La remise en cause des bonnes intentions concerne aussi le Conseil présidentiel pour l’Afrique (CPA), dont le rôle, rappelons-le, est de transmettre directement au président les attentes des sociétés du continent, plus particulièrement des jeunes.
La question est de savoir de qui, précisément, les membres du Conseil risquent fort de se faire le relais. Pour répondre à cette interrogation, il convient de s’arrêter sur sa composition, qui fait la part belle au secteur privé, plus précisément au monde de l’entrepreneuriat.
Le chapeau d’un article de Laurence Caramel consacré au CPA publié fin 2018 résume bien la situation :
« Le chef de l’État s’appuie sur ce cercle hétéroclite pour capter les attentes des nouvelles élites économiques et culturelles du continent. »
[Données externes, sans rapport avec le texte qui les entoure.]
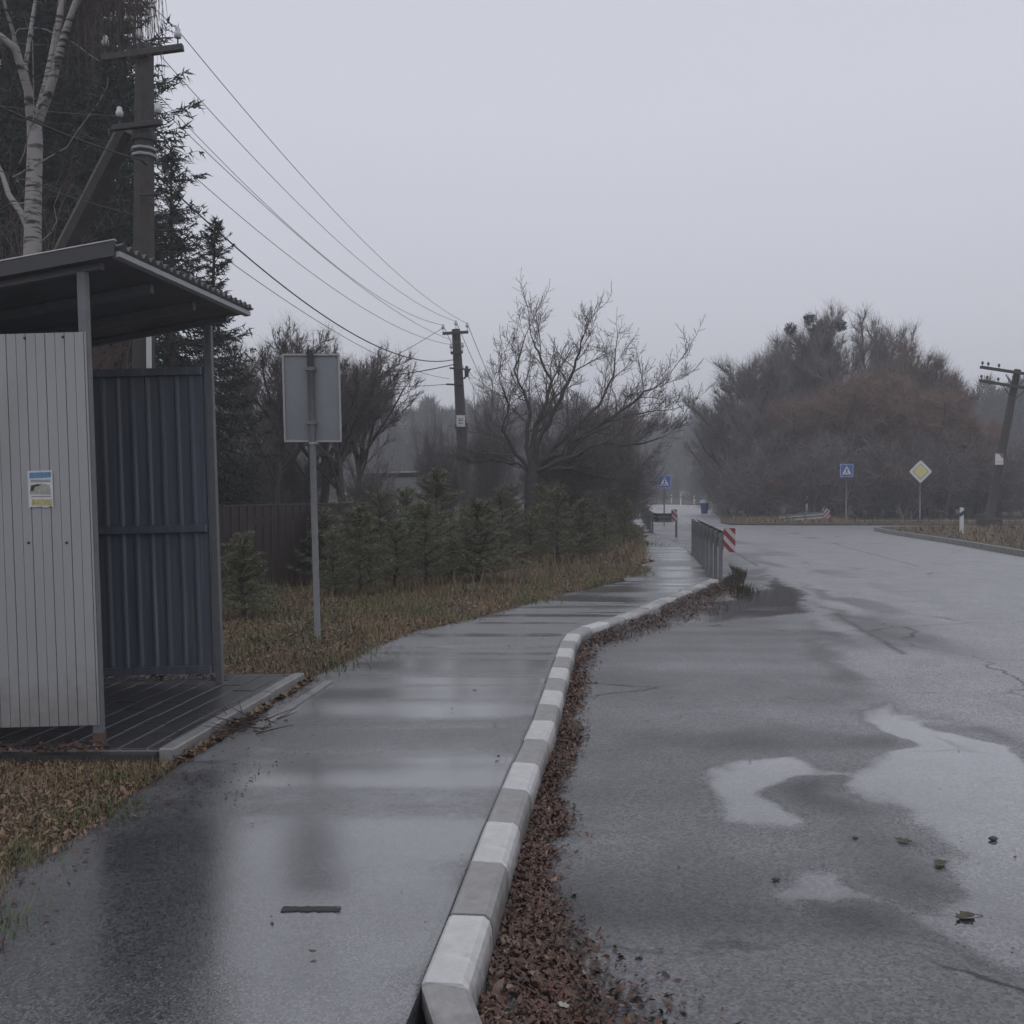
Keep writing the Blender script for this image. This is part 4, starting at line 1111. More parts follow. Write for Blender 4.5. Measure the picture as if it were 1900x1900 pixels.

On peut donc s’interroger sur le fait que le CPA relaie les desiderata des sociétés dans leur pluralité.
Une dernière illustration renvoie au changement de méthode. Affirmer que l’aide se fera désormais non plus pour mais avec l’Afrique semble quelque peu contradictoire avec l’annonce du doublement du nombre d’experts d’ici deux ans décidé lors du premier Conseil présidentiel du développement organisé le 17 décembre 2020. Contrairement au coopérant qui était censé, selon l’étymologie, « travailler avec », l’expert est, par définition, « celui qui a fait ses preuves, celui qui sait », ce qui exprime une relation hiérarchique, par définition inégalitaire.
Par ailleurs, l’observation attentive d’Expertise France (l’agence étatique française de conception et de mise en œuvre de projets internationaux de coopération technique), récemment rattachée à l’Agence française de développement, montre qu’elle s’inscrit avant tout dans le cadre de la diplomatie économique, laquelle est clairement synonyme d’influence de la France.
Au total, alors que le sujet de l’aide publique au développement sera sans doute évoqué lors de la campagne présidentielle par plusieurs candidats, il importera de suivre de près les engagements de celle ou celui qui gagnera l’élection.